The OBR told the New Statesman ​that it was not aware of any errors in its 2015 forecast for corporate sector net lending, and that the forecast was based on the available data. It said the forecast for business investment has been revised down because of the uncertainty created by Brexit. 

Still, if the “Office of Budget Responsibility” was true to its name, it should be sounding off the alarm bells right about now. So far all we've got is one mention of private debt and a mild warning about the rise of personal debt from the Bank of England, which did not however connect the problem to austerity, and one fairly strong statement from a maverick columnist in the Daily Mail. Otherwise, silence. 

The only plausible explanation is that institutions like the Treasury, OBR, and to a degree as well the Bank of England can't, by definition, warn against the dangers of austerity, however alarming the situation, because they have been set up the way they have in order to justify austerity. It's important to emphasise that most professional economists have never supported Conservative policies in this regard. The policy was adopted because it was convenient to politicians; institutions were set up in order to support it; economists were hired in order to come up with arguments for austerity, rather than to judge whether it would be a good idea. At present, this situation has led us to the brink of disaster.

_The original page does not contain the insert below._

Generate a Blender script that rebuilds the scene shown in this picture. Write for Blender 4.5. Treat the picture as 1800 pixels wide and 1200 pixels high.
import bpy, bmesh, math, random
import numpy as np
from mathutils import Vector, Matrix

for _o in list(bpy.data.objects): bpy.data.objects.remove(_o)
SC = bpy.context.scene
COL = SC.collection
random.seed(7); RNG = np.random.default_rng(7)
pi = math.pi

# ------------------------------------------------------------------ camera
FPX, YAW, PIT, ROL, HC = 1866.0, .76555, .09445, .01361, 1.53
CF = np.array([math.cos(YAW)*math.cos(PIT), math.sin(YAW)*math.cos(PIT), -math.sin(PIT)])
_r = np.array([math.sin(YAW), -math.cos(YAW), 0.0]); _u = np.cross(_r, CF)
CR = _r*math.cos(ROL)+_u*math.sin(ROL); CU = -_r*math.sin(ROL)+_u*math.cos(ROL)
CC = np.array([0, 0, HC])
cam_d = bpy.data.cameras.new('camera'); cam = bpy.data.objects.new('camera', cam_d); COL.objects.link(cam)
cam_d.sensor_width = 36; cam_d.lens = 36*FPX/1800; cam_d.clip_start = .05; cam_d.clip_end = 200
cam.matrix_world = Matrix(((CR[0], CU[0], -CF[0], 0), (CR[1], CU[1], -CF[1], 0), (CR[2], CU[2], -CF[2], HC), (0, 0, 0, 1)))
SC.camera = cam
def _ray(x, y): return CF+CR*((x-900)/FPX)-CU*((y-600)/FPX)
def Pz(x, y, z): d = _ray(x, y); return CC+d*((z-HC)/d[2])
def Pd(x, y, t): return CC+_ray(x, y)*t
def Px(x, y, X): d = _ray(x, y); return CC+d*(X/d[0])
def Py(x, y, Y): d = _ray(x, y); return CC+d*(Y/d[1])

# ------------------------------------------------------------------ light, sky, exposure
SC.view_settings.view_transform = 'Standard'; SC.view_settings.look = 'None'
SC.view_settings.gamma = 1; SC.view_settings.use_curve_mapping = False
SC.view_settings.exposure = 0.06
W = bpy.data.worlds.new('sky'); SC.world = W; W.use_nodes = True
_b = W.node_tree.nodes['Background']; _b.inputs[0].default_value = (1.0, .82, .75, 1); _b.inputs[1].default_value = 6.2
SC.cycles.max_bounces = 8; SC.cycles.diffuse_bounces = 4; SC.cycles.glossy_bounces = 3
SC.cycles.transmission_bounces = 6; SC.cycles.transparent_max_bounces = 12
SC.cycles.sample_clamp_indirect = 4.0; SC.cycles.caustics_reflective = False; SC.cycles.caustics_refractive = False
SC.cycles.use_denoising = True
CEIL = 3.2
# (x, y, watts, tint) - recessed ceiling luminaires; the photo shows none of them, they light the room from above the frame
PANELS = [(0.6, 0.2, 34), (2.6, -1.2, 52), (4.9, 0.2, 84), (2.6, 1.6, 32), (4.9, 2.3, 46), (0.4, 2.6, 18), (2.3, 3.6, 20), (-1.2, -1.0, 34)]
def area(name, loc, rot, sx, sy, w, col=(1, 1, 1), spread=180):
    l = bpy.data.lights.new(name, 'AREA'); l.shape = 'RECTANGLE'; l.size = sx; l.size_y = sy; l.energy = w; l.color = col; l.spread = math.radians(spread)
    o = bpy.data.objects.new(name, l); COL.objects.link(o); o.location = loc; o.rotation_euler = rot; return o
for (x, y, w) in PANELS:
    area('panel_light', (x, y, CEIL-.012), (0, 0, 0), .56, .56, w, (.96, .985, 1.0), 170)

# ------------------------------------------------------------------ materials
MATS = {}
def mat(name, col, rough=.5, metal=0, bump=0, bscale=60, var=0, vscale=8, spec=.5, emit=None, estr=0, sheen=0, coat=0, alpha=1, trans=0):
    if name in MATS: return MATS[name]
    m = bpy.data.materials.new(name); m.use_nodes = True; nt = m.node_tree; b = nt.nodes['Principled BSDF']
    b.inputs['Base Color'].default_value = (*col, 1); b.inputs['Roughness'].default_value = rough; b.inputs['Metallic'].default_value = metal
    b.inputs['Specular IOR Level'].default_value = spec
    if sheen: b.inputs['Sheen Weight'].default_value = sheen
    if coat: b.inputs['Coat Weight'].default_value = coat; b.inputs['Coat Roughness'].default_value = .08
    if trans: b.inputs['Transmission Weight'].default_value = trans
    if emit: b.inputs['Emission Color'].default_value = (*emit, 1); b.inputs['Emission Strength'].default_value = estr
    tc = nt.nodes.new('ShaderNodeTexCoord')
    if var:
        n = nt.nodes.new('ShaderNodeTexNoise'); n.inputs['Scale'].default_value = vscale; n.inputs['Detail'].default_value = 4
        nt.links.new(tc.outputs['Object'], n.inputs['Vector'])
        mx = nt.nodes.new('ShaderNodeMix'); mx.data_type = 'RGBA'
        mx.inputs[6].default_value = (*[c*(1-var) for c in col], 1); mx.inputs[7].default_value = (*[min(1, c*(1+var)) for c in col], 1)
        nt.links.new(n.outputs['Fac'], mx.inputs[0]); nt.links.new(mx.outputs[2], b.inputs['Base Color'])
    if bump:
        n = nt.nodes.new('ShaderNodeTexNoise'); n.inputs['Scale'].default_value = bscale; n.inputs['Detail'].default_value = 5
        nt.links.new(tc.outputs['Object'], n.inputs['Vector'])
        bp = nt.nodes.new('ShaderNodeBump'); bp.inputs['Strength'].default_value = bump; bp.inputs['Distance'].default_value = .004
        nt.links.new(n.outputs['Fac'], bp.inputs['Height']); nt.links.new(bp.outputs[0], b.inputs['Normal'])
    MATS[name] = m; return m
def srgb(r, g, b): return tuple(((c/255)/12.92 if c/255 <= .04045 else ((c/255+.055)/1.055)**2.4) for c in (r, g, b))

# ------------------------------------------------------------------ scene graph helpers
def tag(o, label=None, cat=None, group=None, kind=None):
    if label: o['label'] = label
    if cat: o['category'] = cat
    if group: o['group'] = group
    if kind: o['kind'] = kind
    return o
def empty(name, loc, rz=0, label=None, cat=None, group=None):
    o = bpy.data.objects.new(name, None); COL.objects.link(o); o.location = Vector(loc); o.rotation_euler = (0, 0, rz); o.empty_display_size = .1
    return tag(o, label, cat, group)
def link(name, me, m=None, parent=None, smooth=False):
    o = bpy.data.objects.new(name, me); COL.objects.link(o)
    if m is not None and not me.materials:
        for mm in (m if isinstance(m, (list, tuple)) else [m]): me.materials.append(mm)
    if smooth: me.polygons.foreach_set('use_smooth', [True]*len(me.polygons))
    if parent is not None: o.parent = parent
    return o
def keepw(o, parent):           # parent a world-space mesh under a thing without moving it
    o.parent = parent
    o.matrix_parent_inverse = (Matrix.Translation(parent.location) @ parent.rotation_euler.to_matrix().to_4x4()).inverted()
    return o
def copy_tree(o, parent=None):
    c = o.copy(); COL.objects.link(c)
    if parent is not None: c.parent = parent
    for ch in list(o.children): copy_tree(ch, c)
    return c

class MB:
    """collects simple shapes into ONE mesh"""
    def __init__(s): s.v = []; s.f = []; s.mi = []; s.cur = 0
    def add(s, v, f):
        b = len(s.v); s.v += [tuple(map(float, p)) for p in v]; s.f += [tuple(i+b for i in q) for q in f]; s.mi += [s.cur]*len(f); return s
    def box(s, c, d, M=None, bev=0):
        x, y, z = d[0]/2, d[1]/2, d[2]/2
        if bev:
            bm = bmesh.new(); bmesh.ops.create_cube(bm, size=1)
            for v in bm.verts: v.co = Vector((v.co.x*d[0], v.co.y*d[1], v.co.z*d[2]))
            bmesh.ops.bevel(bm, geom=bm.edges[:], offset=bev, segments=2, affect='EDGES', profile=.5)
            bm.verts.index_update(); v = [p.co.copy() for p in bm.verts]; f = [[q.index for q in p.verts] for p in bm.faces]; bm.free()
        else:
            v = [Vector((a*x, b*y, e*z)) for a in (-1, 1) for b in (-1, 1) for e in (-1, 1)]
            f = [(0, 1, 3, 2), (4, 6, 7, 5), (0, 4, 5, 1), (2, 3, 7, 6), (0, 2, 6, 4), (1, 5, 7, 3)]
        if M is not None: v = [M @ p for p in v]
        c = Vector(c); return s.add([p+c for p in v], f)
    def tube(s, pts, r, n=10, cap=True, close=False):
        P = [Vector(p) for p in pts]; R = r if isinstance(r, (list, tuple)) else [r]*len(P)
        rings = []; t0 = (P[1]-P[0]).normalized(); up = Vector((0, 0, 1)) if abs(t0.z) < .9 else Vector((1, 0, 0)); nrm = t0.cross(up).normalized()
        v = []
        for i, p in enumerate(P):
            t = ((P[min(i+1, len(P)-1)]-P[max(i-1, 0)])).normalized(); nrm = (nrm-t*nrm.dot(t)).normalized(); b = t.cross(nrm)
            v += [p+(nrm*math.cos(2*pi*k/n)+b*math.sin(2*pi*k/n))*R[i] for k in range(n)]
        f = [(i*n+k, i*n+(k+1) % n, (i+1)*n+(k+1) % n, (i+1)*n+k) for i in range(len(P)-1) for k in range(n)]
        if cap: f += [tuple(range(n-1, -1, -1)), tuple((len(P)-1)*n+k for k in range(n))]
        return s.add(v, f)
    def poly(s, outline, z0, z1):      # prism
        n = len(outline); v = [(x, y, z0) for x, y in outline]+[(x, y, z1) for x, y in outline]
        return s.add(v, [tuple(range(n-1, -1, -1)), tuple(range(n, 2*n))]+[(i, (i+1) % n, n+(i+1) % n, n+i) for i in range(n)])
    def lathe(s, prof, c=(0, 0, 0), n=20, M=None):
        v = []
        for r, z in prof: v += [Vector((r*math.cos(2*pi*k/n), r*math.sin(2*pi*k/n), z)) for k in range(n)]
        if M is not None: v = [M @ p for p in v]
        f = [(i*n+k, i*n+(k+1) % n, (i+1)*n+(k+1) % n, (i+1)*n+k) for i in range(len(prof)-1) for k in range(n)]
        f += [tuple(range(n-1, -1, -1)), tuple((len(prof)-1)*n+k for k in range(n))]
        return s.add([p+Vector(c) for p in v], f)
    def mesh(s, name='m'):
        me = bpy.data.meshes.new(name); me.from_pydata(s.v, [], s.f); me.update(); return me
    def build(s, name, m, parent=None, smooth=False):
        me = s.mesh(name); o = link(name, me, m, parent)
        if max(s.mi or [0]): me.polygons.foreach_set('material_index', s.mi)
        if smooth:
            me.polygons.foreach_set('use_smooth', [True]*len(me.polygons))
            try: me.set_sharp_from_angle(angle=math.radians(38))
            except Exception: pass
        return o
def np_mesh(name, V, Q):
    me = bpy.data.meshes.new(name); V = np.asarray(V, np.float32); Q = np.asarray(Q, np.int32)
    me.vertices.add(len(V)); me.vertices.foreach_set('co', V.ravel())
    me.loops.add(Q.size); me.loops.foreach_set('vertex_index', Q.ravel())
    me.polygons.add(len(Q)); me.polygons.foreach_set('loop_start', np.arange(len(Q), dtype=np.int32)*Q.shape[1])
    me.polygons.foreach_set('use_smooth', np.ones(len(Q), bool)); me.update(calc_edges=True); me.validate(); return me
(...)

The last time there was a financial crash, the Queen famously asked: why was no one able to foresee this? We now have the tools. Perhaps the most important task for a public inquiry will be to finally ask: what is the real purpose of the institutions that are supposed to foresee such matters, to what degree have they been politicised, and what would it take to turn them back into institutions that can at least inform us if we're staring into the lights of an oncoming train?